4-seed K-State going dancing in San Jose against UC-Irvine

Kansas State guard Mike McGuirl (00) and forward Austin Trice (23) celebrates with teammates during the second half of an NCAA college basketball game against TCU in the quarterfinals of the Big 12 conference tournament in Kansas City, Mo., Thursday, March 14, 2019. (AP Photo/Orlin Wagner)
By  | 

(WIBW) -- It's official. No. 15 Kansas State is going dancing for a third-straight year.

The Wildcats will head into the San Jose regional as the 4-seed with a first-round matchup against UC-Irvine slated for Friday, March 22, at 1 p.m. CT in San Jose. That game can be watched on TBS.

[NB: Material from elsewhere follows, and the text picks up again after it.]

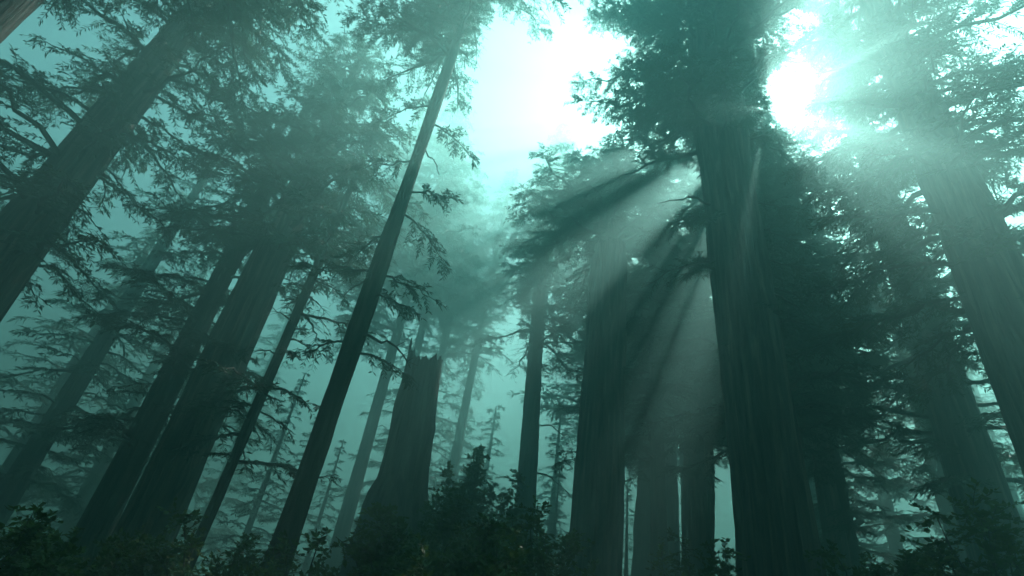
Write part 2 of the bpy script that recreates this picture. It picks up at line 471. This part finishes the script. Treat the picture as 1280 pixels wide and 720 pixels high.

CLICK HERE TO GET YOUR PRINTABLE GRAPHIC

The four-slot is K-State's best seeding since 2013, the last time the Wildcats won the Big 12 regular season.

Virginia landed the No. 1 seed in the South. Should KSU win the first round, it would face either five-seed Wisconsin or 12-seed Oregon in the second round on Sunday.

The South region's semifinals and finals will be played in Louisville, Ky.

This is the fifth time in head coach Bruce Weber's seven years as K-State's head coach that the Wildcats will appear in the Big Dance.

Kansas State finished the regular season 24-7 after sharing a piece of the Big XII championship with Texas Tech and going 14-4 in conference play.

Senior forward Dean Wade is battling a foot injury and is projected as doubtful for the NCAA tournament--which could mean he'll miss his second-straight.

UC-Irvine went 30-5 overall and 15-1 in Big West conference play. The Anteaters will enter Friday's first-round game on a 16-game winning streak.

The two team's last matchup was in November of 2017, and resulted in the Wildcats winning 71-49 in Bramlage Coliseum.

K-State is joined by Oklahoma as the only other Big 12 team in the South Region. The Sooners are the No. 9 seed.